_Task to carry out_:
Your task is to copy a single run of lines that starts at the line with "Model this scene" and stops at the line with "S.camera = cam", keeping both ends. Copy nothing else.

------------------------------------------------------------

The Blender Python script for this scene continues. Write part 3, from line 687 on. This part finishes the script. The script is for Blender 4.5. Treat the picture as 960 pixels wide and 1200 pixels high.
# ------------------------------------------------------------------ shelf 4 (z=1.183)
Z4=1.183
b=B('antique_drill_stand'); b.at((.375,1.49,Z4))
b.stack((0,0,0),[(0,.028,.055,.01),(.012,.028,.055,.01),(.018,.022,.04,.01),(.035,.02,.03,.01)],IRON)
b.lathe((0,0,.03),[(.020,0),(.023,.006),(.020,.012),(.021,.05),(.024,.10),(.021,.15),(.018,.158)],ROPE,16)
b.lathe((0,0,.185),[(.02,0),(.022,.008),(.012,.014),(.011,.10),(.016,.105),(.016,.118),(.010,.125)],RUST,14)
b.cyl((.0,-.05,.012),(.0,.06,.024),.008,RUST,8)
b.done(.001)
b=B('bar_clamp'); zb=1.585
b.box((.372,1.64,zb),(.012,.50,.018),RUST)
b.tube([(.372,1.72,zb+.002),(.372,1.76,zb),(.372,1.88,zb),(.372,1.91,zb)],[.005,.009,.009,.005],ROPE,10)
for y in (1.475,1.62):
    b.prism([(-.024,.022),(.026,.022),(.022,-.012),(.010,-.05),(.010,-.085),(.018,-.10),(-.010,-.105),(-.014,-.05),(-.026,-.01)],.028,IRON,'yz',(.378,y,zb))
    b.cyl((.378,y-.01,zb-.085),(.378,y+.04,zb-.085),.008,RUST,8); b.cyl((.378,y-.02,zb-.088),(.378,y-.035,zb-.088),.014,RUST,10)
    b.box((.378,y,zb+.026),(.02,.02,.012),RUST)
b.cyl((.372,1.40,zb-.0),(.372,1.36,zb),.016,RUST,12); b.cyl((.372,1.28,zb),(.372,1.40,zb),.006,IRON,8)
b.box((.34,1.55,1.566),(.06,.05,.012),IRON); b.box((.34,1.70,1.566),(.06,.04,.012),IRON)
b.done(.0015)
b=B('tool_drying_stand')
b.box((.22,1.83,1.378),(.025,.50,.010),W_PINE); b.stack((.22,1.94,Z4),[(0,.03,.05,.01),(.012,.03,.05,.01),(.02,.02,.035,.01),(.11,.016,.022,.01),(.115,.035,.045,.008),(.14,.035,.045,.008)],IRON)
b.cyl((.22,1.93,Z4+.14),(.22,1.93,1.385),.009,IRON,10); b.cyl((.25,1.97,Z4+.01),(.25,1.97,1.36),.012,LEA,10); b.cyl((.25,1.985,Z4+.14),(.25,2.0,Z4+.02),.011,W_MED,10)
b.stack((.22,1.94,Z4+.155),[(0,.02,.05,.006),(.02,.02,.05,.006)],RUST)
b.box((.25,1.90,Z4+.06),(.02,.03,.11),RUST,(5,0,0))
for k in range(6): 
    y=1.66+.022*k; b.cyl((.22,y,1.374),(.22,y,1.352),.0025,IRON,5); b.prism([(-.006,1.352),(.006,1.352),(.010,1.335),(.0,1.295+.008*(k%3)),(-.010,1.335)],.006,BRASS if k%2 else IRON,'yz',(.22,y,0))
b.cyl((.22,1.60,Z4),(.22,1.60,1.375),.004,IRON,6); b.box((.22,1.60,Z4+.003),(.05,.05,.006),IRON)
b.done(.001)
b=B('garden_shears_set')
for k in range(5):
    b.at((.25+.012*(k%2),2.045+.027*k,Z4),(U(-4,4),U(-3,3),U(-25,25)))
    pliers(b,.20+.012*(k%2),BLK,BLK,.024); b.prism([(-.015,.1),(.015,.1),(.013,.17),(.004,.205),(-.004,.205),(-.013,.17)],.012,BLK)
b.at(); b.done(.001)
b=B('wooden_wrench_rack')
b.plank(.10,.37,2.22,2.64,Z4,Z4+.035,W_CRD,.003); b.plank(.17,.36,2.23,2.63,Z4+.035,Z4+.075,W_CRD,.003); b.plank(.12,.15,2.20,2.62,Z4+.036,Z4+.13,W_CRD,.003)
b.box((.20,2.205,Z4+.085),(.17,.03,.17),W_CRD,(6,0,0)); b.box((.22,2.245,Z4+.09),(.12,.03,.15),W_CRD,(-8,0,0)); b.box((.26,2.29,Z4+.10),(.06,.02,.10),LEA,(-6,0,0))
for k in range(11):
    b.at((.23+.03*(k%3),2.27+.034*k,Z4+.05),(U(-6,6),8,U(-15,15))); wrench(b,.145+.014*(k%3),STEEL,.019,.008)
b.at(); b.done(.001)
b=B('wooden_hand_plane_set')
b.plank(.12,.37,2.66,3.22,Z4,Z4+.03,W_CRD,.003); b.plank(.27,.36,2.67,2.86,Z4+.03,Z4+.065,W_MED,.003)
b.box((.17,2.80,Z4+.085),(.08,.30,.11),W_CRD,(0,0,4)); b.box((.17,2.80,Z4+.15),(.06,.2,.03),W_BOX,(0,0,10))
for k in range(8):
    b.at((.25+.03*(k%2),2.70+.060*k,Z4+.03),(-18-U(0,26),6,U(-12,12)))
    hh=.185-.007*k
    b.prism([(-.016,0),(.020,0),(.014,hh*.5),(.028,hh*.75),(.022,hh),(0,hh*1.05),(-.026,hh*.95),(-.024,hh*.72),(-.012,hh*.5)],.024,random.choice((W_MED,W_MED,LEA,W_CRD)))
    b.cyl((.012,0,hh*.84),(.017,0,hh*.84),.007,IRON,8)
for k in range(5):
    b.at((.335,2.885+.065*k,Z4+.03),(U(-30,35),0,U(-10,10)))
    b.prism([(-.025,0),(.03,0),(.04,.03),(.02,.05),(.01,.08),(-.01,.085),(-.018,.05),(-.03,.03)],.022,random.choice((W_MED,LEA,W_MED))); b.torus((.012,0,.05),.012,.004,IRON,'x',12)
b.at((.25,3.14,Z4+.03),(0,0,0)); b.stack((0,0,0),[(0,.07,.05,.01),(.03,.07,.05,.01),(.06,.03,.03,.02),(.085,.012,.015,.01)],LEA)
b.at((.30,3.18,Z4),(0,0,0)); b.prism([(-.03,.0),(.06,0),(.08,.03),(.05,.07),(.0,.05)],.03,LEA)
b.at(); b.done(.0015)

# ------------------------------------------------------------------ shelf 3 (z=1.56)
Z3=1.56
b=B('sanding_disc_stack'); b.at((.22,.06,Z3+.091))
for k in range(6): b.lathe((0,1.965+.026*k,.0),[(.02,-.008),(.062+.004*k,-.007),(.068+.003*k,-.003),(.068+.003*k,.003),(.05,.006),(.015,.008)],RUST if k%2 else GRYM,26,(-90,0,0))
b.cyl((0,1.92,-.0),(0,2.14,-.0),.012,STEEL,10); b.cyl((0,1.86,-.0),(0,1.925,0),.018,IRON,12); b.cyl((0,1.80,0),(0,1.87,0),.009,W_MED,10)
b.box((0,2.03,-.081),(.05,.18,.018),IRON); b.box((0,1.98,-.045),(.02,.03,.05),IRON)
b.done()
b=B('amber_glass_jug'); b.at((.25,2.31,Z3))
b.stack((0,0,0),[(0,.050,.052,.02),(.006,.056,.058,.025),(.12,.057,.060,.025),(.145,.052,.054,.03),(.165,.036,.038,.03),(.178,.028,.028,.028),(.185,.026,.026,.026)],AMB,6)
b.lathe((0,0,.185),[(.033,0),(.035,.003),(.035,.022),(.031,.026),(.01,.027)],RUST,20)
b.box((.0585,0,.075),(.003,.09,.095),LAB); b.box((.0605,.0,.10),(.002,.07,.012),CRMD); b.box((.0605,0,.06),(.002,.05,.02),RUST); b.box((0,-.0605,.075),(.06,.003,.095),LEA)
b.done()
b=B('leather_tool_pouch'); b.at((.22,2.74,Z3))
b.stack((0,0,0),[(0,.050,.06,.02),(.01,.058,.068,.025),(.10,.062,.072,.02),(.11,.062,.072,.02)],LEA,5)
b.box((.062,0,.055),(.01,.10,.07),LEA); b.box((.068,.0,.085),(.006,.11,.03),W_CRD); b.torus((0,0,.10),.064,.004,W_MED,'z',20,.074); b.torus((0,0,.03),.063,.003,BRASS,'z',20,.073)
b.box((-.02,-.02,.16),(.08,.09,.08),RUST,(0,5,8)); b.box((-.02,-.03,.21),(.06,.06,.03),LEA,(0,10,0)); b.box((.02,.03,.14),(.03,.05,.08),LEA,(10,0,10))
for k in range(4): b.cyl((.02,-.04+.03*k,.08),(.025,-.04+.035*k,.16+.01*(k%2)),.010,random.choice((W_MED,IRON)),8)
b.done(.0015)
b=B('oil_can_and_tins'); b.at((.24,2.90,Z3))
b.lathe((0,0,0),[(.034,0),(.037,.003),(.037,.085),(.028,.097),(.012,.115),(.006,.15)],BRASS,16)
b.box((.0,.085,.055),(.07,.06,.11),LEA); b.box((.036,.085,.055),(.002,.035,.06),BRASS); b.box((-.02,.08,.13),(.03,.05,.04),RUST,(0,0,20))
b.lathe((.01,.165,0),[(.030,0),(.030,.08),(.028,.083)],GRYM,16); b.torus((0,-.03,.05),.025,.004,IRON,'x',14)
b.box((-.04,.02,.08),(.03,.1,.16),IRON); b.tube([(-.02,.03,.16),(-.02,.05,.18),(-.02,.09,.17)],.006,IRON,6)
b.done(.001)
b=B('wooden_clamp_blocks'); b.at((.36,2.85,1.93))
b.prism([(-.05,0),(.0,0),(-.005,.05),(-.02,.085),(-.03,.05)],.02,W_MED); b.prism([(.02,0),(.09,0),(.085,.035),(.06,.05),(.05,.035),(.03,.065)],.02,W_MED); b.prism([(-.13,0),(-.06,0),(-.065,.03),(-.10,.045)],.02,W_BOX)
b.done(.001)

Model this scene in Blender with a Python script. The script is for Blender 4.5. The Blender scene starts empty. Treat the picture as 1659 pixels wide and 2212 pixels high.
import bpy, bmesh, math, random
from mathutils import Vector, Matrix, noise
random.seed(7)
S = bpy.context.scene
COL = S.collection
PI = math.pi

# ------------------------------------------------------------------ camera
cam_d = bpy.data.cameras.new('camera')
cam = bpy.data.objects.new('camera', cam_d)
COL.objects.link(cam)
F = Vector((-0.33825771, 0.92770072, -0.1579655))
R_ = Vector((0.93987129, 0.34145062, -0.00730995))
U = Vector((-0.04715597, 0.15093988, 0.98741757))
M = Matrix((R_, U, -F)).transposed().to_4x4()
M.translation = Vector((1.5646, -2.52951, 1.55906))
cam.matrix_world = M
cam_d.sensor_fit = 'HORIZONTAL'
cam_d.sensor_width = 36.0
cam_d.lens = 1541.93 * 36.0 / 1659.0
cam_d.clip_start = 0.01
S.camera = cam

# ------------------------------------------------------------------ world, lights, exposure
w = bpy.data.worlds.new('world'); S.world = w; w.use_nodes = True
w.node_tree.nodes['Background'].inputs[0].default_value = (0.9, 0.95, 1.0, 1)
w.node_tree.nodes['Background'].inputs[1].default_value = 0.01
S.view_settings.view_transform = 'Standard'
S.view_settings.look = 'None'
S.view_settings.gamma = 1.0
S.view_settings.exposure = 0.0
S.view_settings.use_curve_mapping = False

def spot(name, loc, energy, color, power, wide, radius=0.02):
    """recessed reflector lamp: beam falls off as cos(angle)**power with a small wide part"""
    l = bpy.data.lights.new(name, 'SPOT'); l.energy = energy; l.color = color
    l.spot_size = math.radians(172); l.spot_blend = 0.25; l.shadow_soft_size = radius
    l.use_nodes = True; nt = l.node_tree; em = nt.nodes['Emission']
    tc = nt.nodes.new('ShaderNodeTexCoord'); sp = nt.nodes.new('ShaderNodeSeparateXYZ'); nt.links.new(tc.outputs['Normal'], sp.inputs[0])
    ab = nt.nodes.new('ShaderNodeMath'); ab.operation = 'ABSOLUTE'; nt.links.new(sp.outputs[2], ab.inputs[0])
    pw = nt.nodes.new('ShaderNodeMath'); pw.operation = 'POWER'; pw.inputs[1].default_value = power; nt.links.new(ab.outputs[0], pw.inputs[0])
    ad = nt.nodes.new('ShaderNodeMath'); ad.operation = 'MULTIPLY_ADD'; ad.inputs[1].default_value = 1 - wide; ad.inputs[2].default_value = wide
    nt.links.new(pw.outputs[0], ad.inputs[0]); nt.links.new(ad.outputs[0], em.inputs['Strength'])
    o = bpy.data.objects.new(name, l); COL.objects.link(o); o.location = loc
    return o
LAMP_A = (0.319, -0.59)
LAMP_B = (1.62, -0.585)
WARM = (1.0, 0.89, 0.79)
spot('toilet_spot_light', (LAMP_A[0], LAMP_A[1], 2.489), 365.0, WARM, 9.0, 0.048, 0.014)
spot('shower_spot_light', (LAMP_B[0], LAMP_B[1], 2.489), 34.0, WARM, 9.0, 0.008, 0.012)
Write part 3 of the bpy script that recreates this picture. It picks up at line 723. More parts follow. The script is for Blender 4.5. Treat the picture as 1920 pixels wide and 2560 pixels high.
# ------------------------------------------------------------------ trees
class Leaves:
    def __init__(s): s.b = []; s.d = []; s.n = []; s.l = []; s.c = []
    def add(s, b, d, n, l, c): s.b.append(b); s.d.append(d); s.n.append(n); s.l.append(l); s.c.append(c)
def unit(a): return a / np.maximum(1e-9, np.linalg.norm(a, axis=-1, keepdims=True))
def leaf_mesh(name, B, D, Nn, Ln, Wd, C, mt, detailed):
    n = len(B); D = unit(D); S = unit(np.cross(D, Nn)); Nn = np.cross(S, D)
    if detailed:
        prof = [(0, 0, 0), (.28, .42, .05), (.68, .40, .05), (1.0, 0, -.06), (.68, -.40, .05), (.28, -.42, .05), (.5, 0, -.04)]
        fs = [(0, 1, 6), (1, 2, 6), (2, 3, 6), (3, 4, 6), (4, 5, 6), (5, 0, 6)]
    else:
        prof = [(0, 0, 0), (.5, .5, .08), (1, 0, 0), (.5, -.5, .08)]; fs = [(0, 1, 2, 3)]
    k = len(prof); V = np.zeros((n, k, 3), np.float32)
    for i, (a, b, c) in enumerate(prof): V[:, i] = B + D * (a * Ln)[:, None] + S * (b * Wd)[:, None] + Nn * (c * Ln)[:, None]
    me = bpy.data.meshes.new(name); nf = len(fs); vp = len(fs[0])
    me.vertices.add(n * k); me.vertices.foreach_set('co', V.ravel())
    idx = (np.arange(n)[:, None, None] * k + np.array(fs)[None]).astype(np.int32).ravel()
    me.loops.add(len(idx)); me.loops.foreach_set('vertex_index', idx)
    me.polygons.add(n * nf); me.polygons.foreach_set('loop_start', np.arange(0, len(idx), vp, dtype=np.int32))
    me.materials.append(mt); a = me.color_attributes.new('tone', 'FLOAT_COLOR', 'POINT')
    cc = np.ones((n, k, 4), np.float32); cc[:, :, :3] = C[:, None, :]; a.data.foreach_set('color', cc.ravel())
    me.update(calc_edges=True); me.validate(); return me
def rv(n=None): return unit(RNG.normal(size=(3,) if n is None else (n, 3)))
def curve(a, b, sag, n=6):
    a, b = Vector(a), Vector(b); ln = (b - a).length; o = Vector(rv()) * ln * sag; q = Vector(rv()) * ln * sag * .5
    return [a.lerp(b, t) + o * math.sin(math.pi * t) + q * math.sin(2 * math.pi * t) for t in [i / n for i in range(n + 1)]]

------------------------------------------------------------

_Task solution_:
Model this scene in Blender with a Python script. The script is for Blender 4.5. The Blender scene starts empty. Treat the picture as 1659 pixels wide and 2212 pixels high.
import bpy, bmesh, math, random
from mathutils import Vector, Matrix, noise
random.seed(7)
S = bpy.context.scene
COL = S.collection
PI = math.pi

# ------------------------------------------------------------------ camera
cam_d = bpy.data.cameras.new('camera')
cam = bpy.data.objects.new('camera', cam_d)
COL.objects.link(cam)
F = Vector((-0.33825771, 0.92770072, -0.1579655))
R_ = Vector((0.93987129, 0.34145062, -0.00730995))
U = Vector((-0.04715597, 0.15093988, 0.98741757))
M = Matrix((R_, U, -F)).transposed().to_4x4()
M.translation = Vector((1.5646, -2.52951, 1.55906))
cam.matrix_world = M
cam_d.sensor_fit = 'HORIZONTAL'
cam_d.sensor_width = 36.0
cam_d.lens = 1541.93 * 36.0 / 1659.0
cam_d.clip_start = 0.01
S.camera = cam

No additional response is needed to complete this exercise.